BVR tactics as examined by JOUST remain entirely valid if you have one side defending against an enemy who are progressing towards an objective, and if you need to kill the enemy and prevent that progression.
And the use of E-3D/E-3F does not obviate the need for decent onboard SA, and for the best possible MMI. You may be operating in heavy jamming, and AWACS may be somewhere else, doing something else. Nor does AWACS obviate the need for powerful onboard sensors – with ARMs inbound, or a tech fault, Rafale needs as much range as it can squeeze from whatever is mounted in that pretty but slender nose, and to pretend otherwise is silly.
If IRST, Mica IR and Link 16 were enough, the AdlA wouldn’t be spending money on supporting RBE2, let alone on getting an AESA.
And Su-30 is not even the equal of Rafale in BVR, when it comes to performance.

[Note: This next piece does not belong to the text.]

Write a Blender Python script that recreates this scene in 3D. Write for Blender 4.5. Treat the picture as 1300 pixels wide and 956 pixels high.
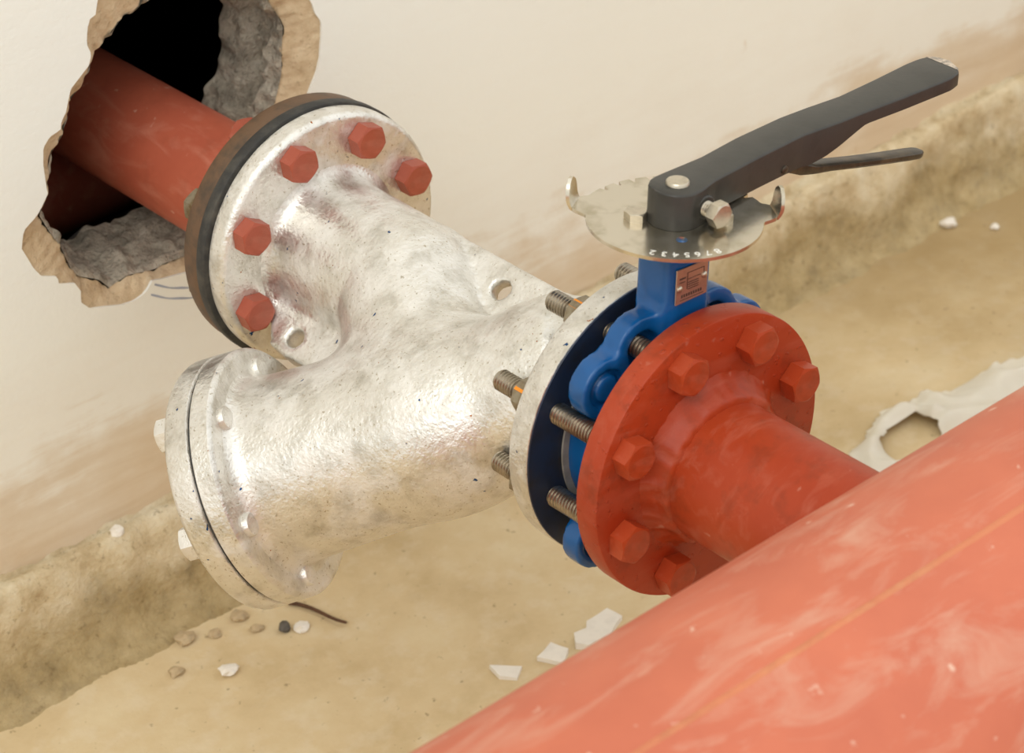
import bpy, bmesh, math, random
import numpy as np
from mathutils import Vector, Matrix, noise
random.seed(7)
PI = math.pi
for o in list(bpy.data.objects): bpy.data.objects.remove(o)
scene = bpy.context.scene
COL = scene.collection
AX = 420.0            # height of the pipe axis above the floor, mm.  x along the wall, y into the wall, z up; y = 0 is the red flange's face

# ------------------------------------------------------------------ camera
cd = bpy.data.cameras.new('camera'); cam = bpy.data.objects.new('camera', cd); COL.objects.link(cam)
R_ = Vector((.74986, -.66055, -.03727)); U_ = Vector((.37589, .37901, .84561)); B_ = Vector((-.54444, -.64810, .53249))
M = Matrix((R_, U_, B_)).transposed().to_4x4(); M.translation = Vector((-1.0917, -1.0871, 1.0692 + AX / 1000))
cam.matrix_world = M
cd.sensor_width = 36; cd.sensor_fit = 'HORIZONTAL'; cd.lens = 3337.4 / 1300 * 36
cd.shift_y = -44.5 / 1300
cd.clip_start = .05; cd.clip_end = 100
cd.dof.use_dof = True; cd.dof.focus_distance = 1.98; cd.dof.aperture_fstop = 10
scene.camera = cam

# ------------------------------------------------------------------ light
w = bpy.data.worlds.new('overcast_sky'); scene.world = w; w.use_nodes = True
nt = w.node_tree; nt.nodes.clear()
tc = nt.nodes.new('ShaderNodeTexCoord'); sx = nt.nodes.new('ShaderNodeSeparateXYZ'); rp = nt.nodes.new('ShaderNodeValToRGB')
bg = nt.nodes.new('ShaderNodeBackground'); ow = nt.nodes.new('ShaderNodeOutputWorld')
nt.links.new(tc.outputs['Generated'], sx.inputs[0]); nt.links.new(sx.outputs['Z'], rp.inputs[0])
rp.color_ramp.elements[0].position = 0; rp.color_ramp.elements[0].color = (.80, .805, .775, 1)
rp.color_ramp.elements[1].position = 1; rp.color_ramp.elements[1].color = (1, 1, .965, 1)
nt.links.new(rp.outputs[0], bg.inputs[0]); nt.links.new(bg.outputs[0], ow.inputs[0]); bg.inputs[1].default_value = 1.17
sd = bpy.data.lights.new('sun', 'SUN'); sun = bpy.data.objects.new('sun', sd); COL.objects.link(sun)
sd.energy = .75; sd.angle = math.radians(40); sd.color = (1, .985, .93)
sun.rotation_euler = Vector((-.58, -.38, .72)).to_track_quat('Z', 'Y').to_euler()
scene.view_settings.view_transform = 'Standard'; scene.view_settings.look = 'None'
scene.view_settings.exposure = .16; scene.view_settings.gamma = 1
scene.view_settings.use_curve_mapping = False

# ------------------------------------------------------------------ materials
def srgb(r, g, b):
    f = lambda c: ((c / 255) / 12.92 if c / 255 <= .04045 else ((c / 255 + .055) / 1.055) ** 2.4)
    return (f(r), f(g), f(b), 1)
class NT:
    def __init__(s, name):
        s.m = bpy.data.materials.new(name); s.m.use_nodes = True; s.t = s.m.node_tree
        s.b = s.t.nodes['Principled BSDF']; s.tc = s.t.nodes.new('ShaderNodeTexCoord')
    def L(s, a, b): s.t.links.new(a, b)
    def vec(s, scale=(1, 1, 1), rot=(0, 0, 0)):
        m = s.t.nodes.new('ShaderNodeMapping'); m.inputs['Scale'].default_value = scale; m.inputs['Rotation'].default_value = rot
        s.L(s.tc.outputs['Object'], m.inputs[0]); return m.outputs[0]
    def noise(s, scale, detail=4, rough=.55, vec=None, dist=0):
        n = s.t.nodes.new('ShaderNodeTexNoise'); n.inputs['Scale'].default_value = scale; n.inputs['Detail'].default_value = detail
        n.inputs['Roughness'].default_value = rough; n.inputs['Distortion'].default_value = dist
        s.L(vec or s.tc.outputs['Object'], n.inputs['Vector']); return n.outputs['Fac']
    def voro(s, scale, vec=None, out='Distance'):
        n = s.t.nodes.new('ShaderNodeTexVoronoi'); n.inputs['Scale'].default_value = scale
        s.L(vec or s.tc.outputs['Object'], n.inputs['Vector']); return n.outputs[out]
    def ramp(s, fac, stops):
        r = s.t.nodes.new('ShaderNodeValToRGB'); e = r.color_ramp.elements
        while len(e) < len(stops): e.new(.5)
        for i, (p, c) in enumerate(stops):
            e[i].position = p; e[i].color = c if isinstance(c, tuple) else (c, c, c, 1)
        s.L(fac, r.inputs[0]); return r.outputs[0]
    def mix(s, fac, a, b, mode='MIX'):
        n = s.t.nodes.new('ShaderNodeMix'); n.data_type = 'RGBA'; n.blend_type = mode
        for i, v in ((0, fac), (6, a), (7, b)):
            if hasattr(v, 'links'): s.L(v, n.inputs[i])
            else: n.inputs[i].default_value = v
        return n.outputs[2]
    def math(s, op, a, b=0.):
        n = s.t.nodes.new('ShaderNodeMath'); n.operation = op
        for i, v in ((0, a), (1, b)):
            if hasattr(v, 'links'): s.L(v, n.inputs[i])
            else: n.inputs[i].default_value = v
        return n.outputs[0]
    def bump(s, h, strength, dist=.001, prev=None):
        n = s.t.nodes.new('ShaderNodeBump'); n.inputs['Strength'].default_value = strength; n.inputs['Distance'].default_value = dist
        s.L(h, n.inputs['Height'])
        if prev: s.L(prev, n.inputs['Normal'])
        return n.outputs[0]
    def set(s, color=None, rough=None, metal=None, normal=None, spec=None):
        for k, v in (('Base Color', color), ('Roughness', rough), ('Metallic', metal), ('Normal', normal), ('Specular IOR Level', spec)):
            if v is None: continue
            if hasattr(v, 'links'): s.L(v, s.b.inputs[k])
            else: s.b.inputs[k].default_value = v
        return s.m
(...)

It doesn’t supercruise, and it’s longitudinally stable at supersonic speeds, so doesn’t turn well at those speeds, while it bleeds energy like a b*s*a*d.
But I do need to be told off for getting muddled on BARS…… (thanks for pointing it out, I will go and do 100 lines) ….. though the underlying point remains that in migrating from a high powered inverse cassegrain array in the -27/-30 to an electronically scanned array in the 30MKI means a significant reduction in performance at the azimuth limit (and reduced range, overall).

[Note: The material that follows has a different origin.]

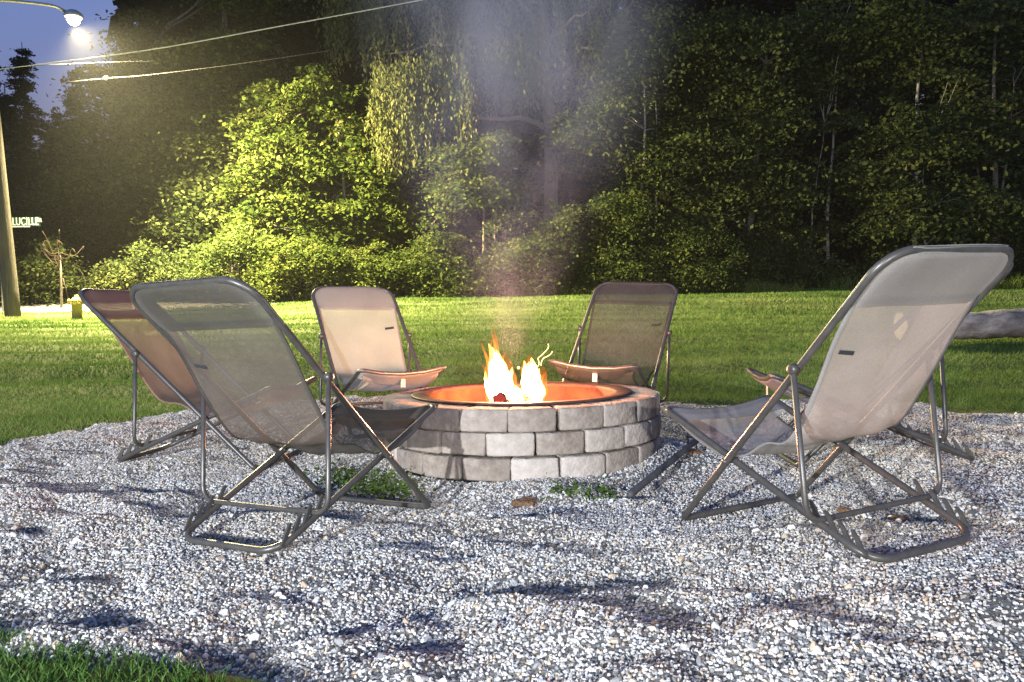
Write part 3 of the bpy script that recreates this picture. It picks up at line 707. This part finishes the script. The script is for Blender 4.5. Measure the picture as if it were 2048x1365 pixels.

“your original contention was that the findings at ID validated the results of the simulation.”
No. My contention was more subtle. That ID produced nothing that contradicted JOUST, and what the exercise did reveal were aspects of Su-30 performance that tended to confirm it rather than the reverse.
“1.The findings at ID were not sufficient to validate anything worthwhile (let alone reality or a simulation you claim to be closer to reality).”

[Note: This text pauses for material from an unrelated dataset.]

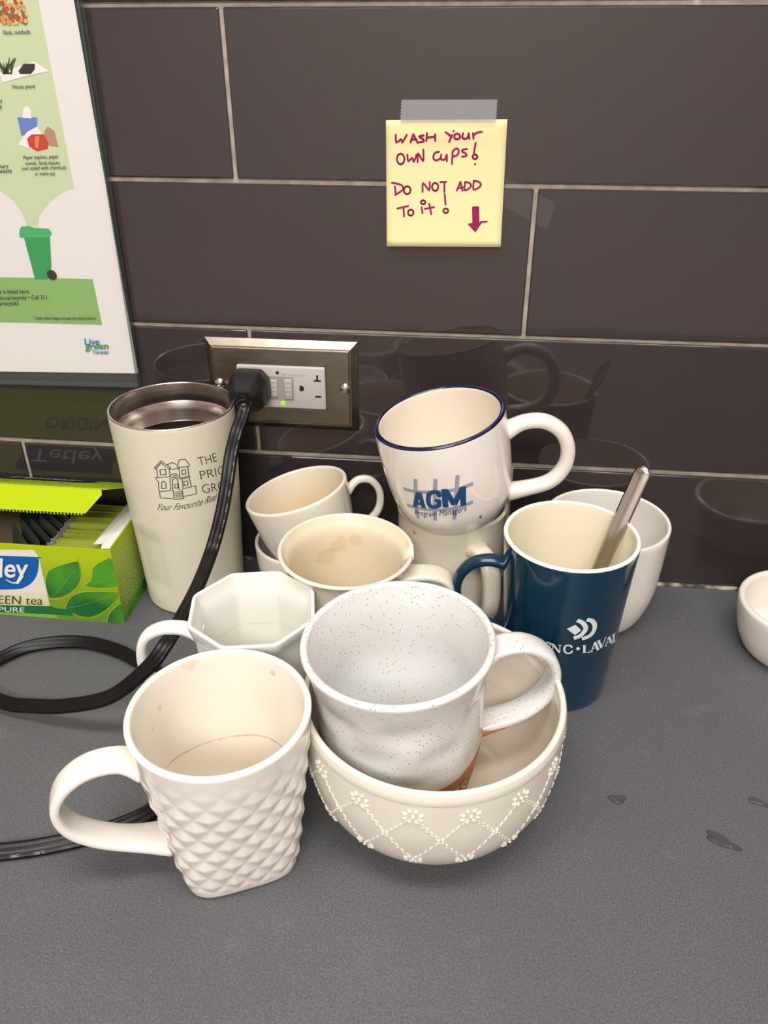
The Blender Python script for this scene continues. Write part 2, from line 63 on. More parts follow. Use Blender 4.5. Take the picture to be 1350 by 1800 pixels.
BTXT = [['Tetley', [-0.2118, 0.0285], [0.0532, 0.0038], [0.0066, 0.0235], 'white'], ['GREEN tea', [-0.2024, 0.0106], [0.0512, 0.0026], [0.0022, 0.008], 'dark'], ['PURE', [-0.1884, 0.0037], [0.0209, 0.0009], [0.0012, 0.0047], 'white']]
BTAIL = [[-0.1744, 0.0348], [-0.1707, 0.0325], [-0.1654, 0.0336], [-0.1606, 0.039]]
LID = [-0.003, 0.0688, -0.0865, 0.1105]
LIDPLAQ = [[-0.21158, 0.32807], [-0.13724, 0.33699], [-0.13218, 0.26205], [-0.13065, 0.05868], [-0.20872, 0.05639], [-0.2165, 0.07673]]
LIDTXT = [['Tetley', [-0.20753, 0.3307], [0.06333, 0.00173], [0.00327, -0.19427]], ['ORIGINAL', [-0.20597, 0.67186], [0.07604, 0.0057], [0.00223, -0.13661]]]
CORD = [[0.0034, -0.034, 0.1606], [0.0056, -0.044, 0.1601], [0.0046, -0.05, 0.1548], [0.0018, -0.058, 0.146], [0.0009, -0.073, 0.1355], [0.0012, -0.089, 0.1216], [-0.0012, -0.101, 0.1035], [-0.0052, -0.116, 0.085], [-0.0058, -0.146, 0.0777], [-0.006, -0.178, 0.0764], [-0.0082, -0.204, 0.074], [-0.0181, -0.214, 0.0626], [-0.046, -0.2125, 0.036], [-0.079, -0.2086, 0.021], [-0.108, -0.203, 0.0125], [-0.1274, -0.199, 0.009], [-0.1515, -0.1871, 0.006], [-0.1654, -0.1705, 0.005], [-0.1594, -0.1548, 0.005], [-0.146, -0.1395, 0.005], [-0.1261, -0.1315, 0.005], [-0.103, -0.1295, 0.005], [-0.0791, -0.1352, 0.005], [-0.0582, -0.1452, 0.005], [-0.0376, -0.1567, 0.004], [-0.0153, -0.1806, 0.004], [0.0028, -0.2069, 0.004], [0.0074, -0.2323, 0.004], [0.0026, -0.2545, 0.004], [-0.0052, -0.2689, 0.004], [-0.0184, -0.2797, 0.004], [-0.0343, -0.2891, 0.004], [-0.0565, -0.2979, 0.004], [-0.0765, -0.3034, 0.004], [-0.0937, -0.3079, 0.004], [-0.15, -0.3125, 0.004], [-0.23, -0.302, 0.004], [-0.33, -0.27, 0.004], [-0.42, -0.22, 0.004]]
BF0 = -1.64
BFZ = [0.0655, 0.049, 0.029]
DISH = [0.4052, -0.0755, 0.0]

# ------------------------------------------------------------------ materials
def srgb(r, g, b):
    f = lambda c: (c / 255 / 12.92) if c / 255 <= .04045 else ((c / 255 + .055) / 1.055) ** 2.4
    return (f(r), f(g), f(b), 1)
def mat(name, col, rough=.5, metal=0, spec=.5, coat=0, **kw):
    m = bpy.data.materials.new(name); m.use_nodes = True; b = m.node_tree.nodes['Principled BSDF']
    b.inputs['Base Color'].default_value = col; b.inputs['Roughness'].default_value = rough; b.inputs['Metallic'].default_value = metal
    b.inputs['Specular IOR Level'].default_value = spec; b.inputs['Coat Weight'].default_value = coat; b.inputs['Coat Roughness'].default_value = .06
    for k, v in kw.items(): b.inputs[k.replace('_', ' ')].default_value = v
    return m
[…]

Again, not really accurate. I don’t claim that JOUST is ‘closer to reality’, period, only that the simulation was merely more representative of real-world BVR.
“2. Whatever can be extrapolated from the little findings at ID, say that those two planes compare very evenly with each other.”
Certainly inaccurate. The ‘Flanker’ is a previous generation fighter with some useful WVR capabilities, but lacking the supersonic performance and agility and the MMI of more modern fighters, of which Typhoon is merely an example.
In other words, you dont know the specifics but are “extrapolating”
No I’m not. I’m repeating the generalities.
JOUST models were not “based on aircraft with more limited performance”, in fact, performance estimates for Rafale erred on the generous side, while the ‘Flanker’ was deliberately exaggerated (with parity in radar, missiles and pilot quality) so that it represented the worst case threat.
Unless you think that BARS offers greater range than Captor M, then it has less range than was assumed in JOUST.
JOUST included sorties with and without AWACS support.
“Anyone who depends on a simulation will have to face reality sometime.” No doubt that’s why Dassault have been such a good customer for SILVE…. Of course simulation is of limited usefulness – but it is useful.